Previously when I was a well paid delivery skipper, I had many crew who would volunteer to come along for the experience and to hone their navigational skills (pre sat nav-loran days).

Sailing conditions was something I made very clear in writing, but more in point form, less wishy / washy about good intent etc etc… I simply identified the key elements to protect the Owner’s investment and list what I expected.

The reality is that the Owner/Captain makes the rules and the crew can either join them or not, but any Owner who does not prepare for delivery crew problems is a fool as is any Captain who becomes a Bligh

Repatriation costs are legally the boat owner’s responsibility once you arrive, so very simply how I handled that was: Prior to departure, every volunteer crew member paid me an amount equaling a one way fare back home from their farthest planned destination.

If they didn’t pay - they did not join, simple as that….!

Those that joined, I held on to the money, I held on to their passports.

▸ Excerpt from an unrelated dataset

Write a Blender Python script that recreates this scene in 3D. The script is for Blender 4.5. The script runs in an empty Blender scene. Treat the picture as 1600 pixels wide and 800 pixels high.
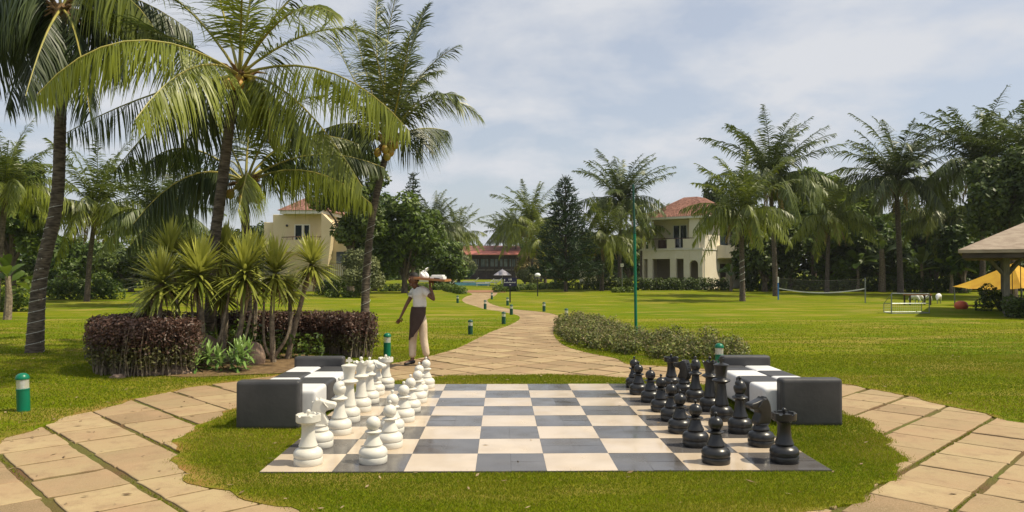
import bpy, bmesh, math, random
import numpy as np
from mathutils import Vector, Matrix, geometry
R = math.radians
PI = math.pi
random.seed(7); rng = np.random.default_rng(7)
S = bpy.context.scene
C = S.collection

# ---------------------------------------------------------------- camera
F_PX = 1168.0
YAW, PITCH, EYE = math.atan(16/F_PX), math.atan(22.5/F_PX), 1.7
cam_d = bpy.data.cameras.new('camera'); cam = bpy.data.objects.new('camera', cam_d); C.objects.link(cam)
cam_d.sensor_width = 36; cam_d.lens = 36*F_PX/1600; cam_d.clip_start = .05; cam_d.clip_end = 4000
cam.location = (0, 0, EYE); cam.rotation_euler = (PI/2+PITCH, 0, -YAW)
S.camera = cam
fw = Vector((math.sin(YAW)*math.cos(PITCH), math.cos(YAW)*math.cos(PITCH), math.sin(PITCH)))
rt = Vector((math.cos(YAW), -math.sin(YAW), 0)); up = rt.cross(fw)
def ray(px, py): return fw + rt*((px-800)/F_PX) + up*((400-py)/F_PX)
def at(px, py, Y):
    r = ray(px, py); return Vector((0, 0, EYE)) + r*(Y/r.y)
def gr(px, py):
    r = ray(px, py); return Vector((0, 0, EYE)) + r*(-EYE/r.z)

# ---------------------------------------------------------------- light
SUN_EL, SUN_AZ = R(58), R(98)          # azimuth clockwise from +Y: the sun stands to the right, a touch behind the camera
w = bpy.data.worlds.new('World'); S.world = w; w.use_nodes = True
nt = w.node_tree; nt.nodes.clear()
def N(t, **k):
    n = nt.nodes.new(t)
    for a, b in k.items(): setattr(n, a, b)
    return n
sky = N('ShaderNodeTexSky', sky_type='NISHITA'); sky.sun_disc = False
sky.sun_elevation = SUN_EL; sky.sun_rotation = SUN_AZ; sky.air_density = 1.0; sky.dust_density = 2.2; sky.ozone_density = 1.2
tc = N('ShaderNodeTexCoord'); sx = N('ShaderNodeSeparateXYZ'); nt.links.new(tc.outputs['Generated'], sx.inputs[0])
zz = N('ShaderNodeMath', operation='MAXIMUM'); nt.links.new(sx.outputs[2], zz.inputs[0]); zz.inputs[1].default_value = 0
za = N('ShaderNodeMath', operation='ADD'); nt.links.new(zz.outputs[0], za.inputs[0]); za.inputs[1].default_value = .22
dx = N('ShaderNodeMath', operation='DIVIDE'); dy = N('ShaderNodeMath', operation='DIVIDE')
nt.links.new(sx.outputs[0], dx.inputs[0]); nt.links.new(za.outputs[0], dx.inputs[1])
nt.links.new(sx.outputs[1], dy.inputs[0]); nt.links.new(za.outputs[0], dy.inputs[1])
cx = N('ShaderNodeCombineXYZ'); nt.links.new(dx.outputs[0], cx.inputs[0]); nt.links.new(dy.outputs[0], cx.inputs[1])
n1 = N('ShaderNodeTexNoise'); n1.inputs['Scale'].default_value = 1.7; n1.inputs['Detail'].default_value = 8; n1.inputs['Roughness'].default_value = .58; n1.inputs['Distortion'].default_value = .15
nt.links.new(cx.outputs[0], n1.inputs['Vector'])
n2 = N('ShaderNodeTexNoise'); n2.inputs['Scale'].default_value = .55; n2.inputs['Detail'].default_value = 3
nt.links.new(cx.outputs[0], n2.inputs['Vector'])
r1 = N('ShaderNodeValToRGB'); r1.color_ramp.elements[0].position = .42; r1.color_ramp.elements[0].color = (.50,)*3+(1,); r1.color_ramp.elements[1].position = .60; r1.color_ramp.elements[1].color = (1,)*3+(1,)
nt.links.new(n1.outputs['Fac'], r1.inputs[0])
cc = N('ShaderNodeMix', data_type='RGBA'); nt.links.new(n2.outputs['Fac'], cc.inputs[0])
cc.inputs[6].default_value = (4.2, 4.5, 5.0, 1); cc.inputs[7].default_value = (6.1, 6.15, 6.35, 1)
mx = N('ShaderNodeMix', data_type='RGBA')
nt.links.new(r1.outputs[0], mx.inputs[0]); nt.links.new(sky.outputs[0], mx.inputs[6]); nt.links.new(cc.outputs[2], mx.inputs[7])
bg = N('ShaderNodeBackground'); bg.inputs[1].default_value = .115; nt.links.new(mx.outputs[2], bg.inputs[0])
wo = N('ShaderNodeOutputWorld'); nt.links.new(bg.outputs[0], wo.inputs[0])
sd = bpy.data.lights.new('sun', 'SUN'); sd.energy = 4.6; sd.angle = R(.6); sd.color = (1, .89, .68)
so = bpy.data.objects.new('sun', sd); C.objects.link(so)
sdir = Vector((math.sin(SUN_AZ)*math.cos(SUN_EL), math.cos(SUN_AZ)*math.cos(SUN_EL), math.sin(SUN_EL)))
so.rotation_euler = sdir.to_track_quat('Z', 'Y').to_euler(); so.location = (20, -5, 30)
S.view_settings.view_transform = 'Standard'; S.view_settings.look = 'None'; S.view_settings.gamma = 1
S.view_settings.exposure = 0.22
S.cycles.max_bounces = 6; S.cycles.diffuse_bounces = 3; S.cycles.glossy_bounces = 3; S.cycles.transparent_max_bounces = 6; S.cycles.transmission_bounces = 4

# ---------------------------------------------------------------- materials
def mat(name, c1, c2=None, rough=.6, scale=5, bump=0, bscale=None, spec=.4, transl=0, tint=False, metal=0, detail=5, alpha=None, stretch=None, lo=.35, hi=.65, tcol=None):
    m = bpy.data.materials.new(name); m.use_nodes = True; t = m.node_tree; n = t.nodes; n.clear()
    L = t.links.new
    b = n.new('ShaderNodeBsdfPrincipled'); o = n.new('ShaderNodeOutputMaterial')
    b.inputs['Roughness'].default_value = rough; b.inputs['Specular IOR Level'].default_value = spec; b.inputs['Metallic'].default_value = metal
    col = None
    tcn = n.new('ShaderNodeTexCoord'); vec = tcn.outputs['Object']
    if stretch:
        mp = n.new('ShaderNodeMapping'); mp.inputs['Scale'].default_value = stretch; L(vec, mp.inputs[0]); vec = mp.outputs[0]
    if name == 'grass_blade':
        a = n.new('ShaderNodeAttribute'); a.attribute_name = 'tint'; rp = n.new('ShaderNodeValToRGB'); L(a.outputs['Fac'], rp.inputs[0]); el = rp.color_ramp.elements; el[0].color = (*c1, 1); el[1].color = (.36, .25, .09, 1); e_ = el.new(.78); e_.color = (*c2, 1); L(rp.outputs[0], b.inputs['Base Color']); col = rp.outputs[0]
    elif c2 is None: b.inputs['Base Color'].default_value = (*c1, 1)
    else:
        mixn = n.new('ShaderNodeMix'); mixn.data_type = 'RGBA'
        mixn.inputs[6].default_value = (*c1, 1); mixn.inputs[7].default_value = (*c2, 1)
        if tint:
            a = n.new('ShaderNodeAttribute'); a.attribute_name = 'tint'; L(a.outputs['Fac'], mixn.inputs[0])
        else:
            ns = n.new('ShaderNodeTexNoise'); ns.inputs['Scale'].default_value = scale; ns.inputs['Detail'].default_value = detail
            L(vec, ns.inputs['Vector']); mr = n.new('ShaderNodeMapRange'); mr.inputs[1].default_value = lo; mr.inputs[2].default_value = hi
            L(ns.outputs['Fac'], mr.inputs[0]); L(mr.outputs[0], mixn.inputs[0])
        L(mixn.outputs[2], b.inputs['Base Color']); col = mixn.outputs[2]
    if bump:
        nb = n.new('ShaderNodeTexNoise'); nb.inputs['Scale'].default_value = bscale or scale*4; nb.inputs['Detail'].default_value = 4; L(vec, nb.inputs['Vector'])
        bp = n.new('ShaderNodeBump'); bp.inputs['Strength'].default_value = min(1, bump); bp.inputs['Distance'].default_value = .02
        L(nb.outputs['Fac'], bp.inputs['Height']); L(bp.outputs[0], b.inputs['Normal'])
    if alpha is not None: b.inputs['Alpha'].default_value = alpha
    sh = b.outputs[0]
    if transl:
        tr = n.new('ShaderNodeBsdfTranslucent')
        if tcol: tr.inputs[0].default_value = (*tcol, 1)
        elif col: L(col, tr.inputs[0])
        else: tr.inputs[0].default_value = (*c1, 1)
        ms = n.new('ShaderNodeMixShader'); ms.inputs[0].default_value = transl
        L(b.outputs[0], ms.inputs[1]); L(tr.outputs[0], ms.inputs[2]); sh = ms.outputs[0]
    L(sh, o.inputs[0]); return m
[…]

Never had any issues and if a crew had to leave early for whatever reason, I bought them a ticket, accompanied them to the airport, saw them off and always returned any leftover funds.

For Crew who did an outstanding job on the delivery, I usually convinced the owner to spring for their ticket home and gave them a full refund and a great recommendation.

For professional crew, there are specific rules of conduct and definitions of misconduct.


My crew agreement in that application is very formal, reasonable and definitely not negotiable.